Knowing that who we are and how we show up impacts everything around us, including the maps we create, we strive to practice – to the best of our ability in any given moment – living into the shift that Social System Mapping was developed to support.
Thus we’re never mapping in isolation from any/many of these interconnected practices:
- Re-connecting humanity with our Mother Earth and all beings
- Decolonization (both literal and metaphorical)
- Network weaving and community building
- Ecological healing and regeneration.
- Equity, Diversity, Inclusion, Justice and Belonging.
- Trauma-informed convening and relational healing.
- Liberatory/participatory convening processes.

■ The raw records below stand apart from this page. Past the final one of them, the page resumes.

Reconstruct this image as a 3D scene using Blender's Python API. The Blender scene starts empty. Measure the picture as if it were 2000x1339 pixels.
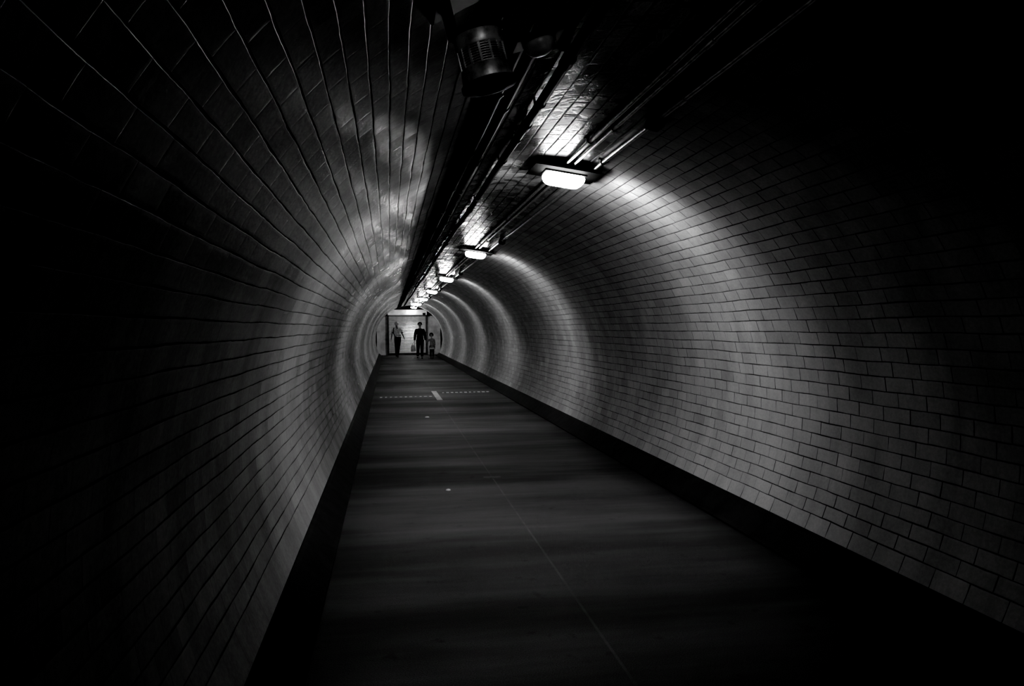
import bpy, bmesh, math, random
from mathutils import Vector, Matrix
random.seed(7)
C = bpy.context.scene.collection
PI = math.pi
R = 1.75            # tunnel radius, metres
ZC = 0.911          # height of the tunnel axis above the floor
Y0, Y1 = -8.5, 41.9
LAMP_Y0, LAMP_D = 5.66, 5.95

# ------------------------------------------------------------------ materials
class NT:
    """tiny helper around a material's node tree"""
    def __init__(s, name):
        s.m = bpy.data.materials.new(name); s.m.use_nodes = True
        s.t = s.m.node_tree; s.b = s.t.nodes['Principled BSDF']
    def n(s, typ, **kw):
        nd = s.t.nodes.new(typ)
        for k, v in kw.items(): setattr(nd, k, v)
        return nd
    def link(s, a, b): s.t.links.new(a, b)
    def put(s, sock, v):
        if isinstance(v, bpy.types.NodeSocket): s.link(v, sock)
        elif v is not None: sock.default_value = v
    def math(s, op, a, b=None, c=None, clamp=False):
        nd = s.n('ShaderNodeMath', operation=op); nd.use_clamp = clamp
        s.put(nd.inputs[0], a)
        if b is not None: s.put(nd.inputs[1], b)
        if c is not None: s.put(nd.inputs[2], c)
        return nd.outputs[0]
    def mapr(s, v, a, b, c=0.0, d=1.0, smooth=True):
        nd = s.n('ShaderNodeMapRange'); nd.interpolation_type = 'SMOOTHSTEP' if smooth else 'LINEAR'
        s.put(nd.inputs[0], v)
        for i, q in enumerate((a, b, c, d)): s.put(nd.inputs[1+i], q)
        return nd.outputs[0]
    def noise(s, vec, scale, detail=3, rough=.55, dist=0.0):
        nd = s.n('ShaderNodeTexNoise'); s.put(nd.inputs['Vector'], vec)
        nd.inputs['Scale'].default_value = scale; nd.inputs['Detail'].default_value = detail
        nd.inputs['Roughness'].default_value = rough; nd.inputs['Distortion'].default_value = dist
        return nd.outputs[0]
    def comb(s, x, y, z=0.0):
        nd = s.n('ShaderNodeCombineXYZ')
        for i, q in enumerate((x, y, z)): s.put(nd.inputs[i], q)
        return nd.outputs[0]
    def white(s, vec):
        nd = s.n('ShaderNodeTexWhiteNoise', noise_dimensions='3D'); s.put(nd.inputs['Vector'], vec)
        return nd.outputs[0], nd.outputs[1]
    def sep(s, v):
        nd = s.n('ShaderNodeSeparateXYZ'); s.put(nd.inputs[0], v); return nd.outputs
    def col(s, v):   # grey from value
        return v
    def bump(s, h, strength=1.0, dist=1.0):
        nd = s.n('ShaderNodeBump'); nd.inputs['Strength'].default_value = strength
        nd.inputs['Distance'].default_value = dist; s.put(nd.inputs['Height'], h)
        s.link(nd.outputs[0], s.b.inputs['Normal'])

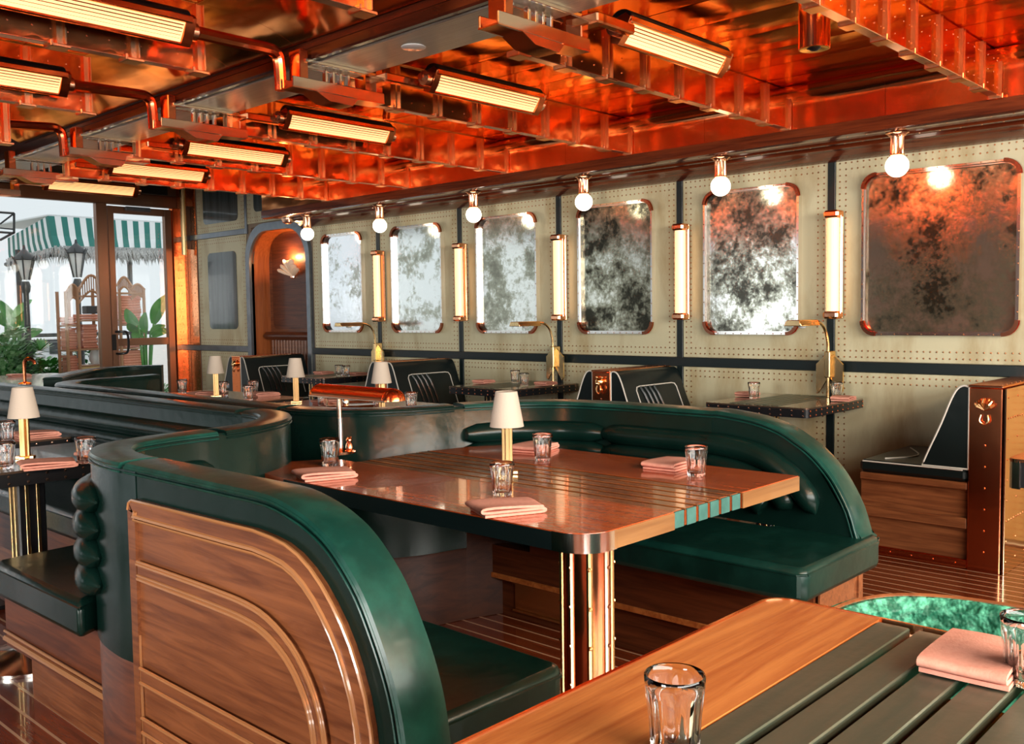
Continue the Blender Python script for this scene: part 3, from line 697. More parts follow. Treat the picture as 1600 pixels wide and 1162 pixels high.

- Advancing our understanding of systems and our capacity for dealing with complexity – such as Adaptive Action, Pattern Spotting and SenseMaking.
- Evolving consciousness.
- More equitable and generative economic models and practices.
- Working to resolve intentional and/or unconscious patterns related to dominance, colonization, all forms of supremacy, extraction, exploitation – fractal-ly – from the intimate scale of one-on-one interactions, zoomed all the way out to global systems.
- Supporting, exploring, and helping to develop wiser forms of governance, deep democracy, power-sharing, and subsidiarity.
These practices necessarily inform our mapping intentions, processes, communications, implementation, embedding/engagement, and ongoing sense-making.
Weaving them together strengthens the relationship between social/environmental movement approaches and systems-thinking/complexity approaches that we believe is so crucial to transformation.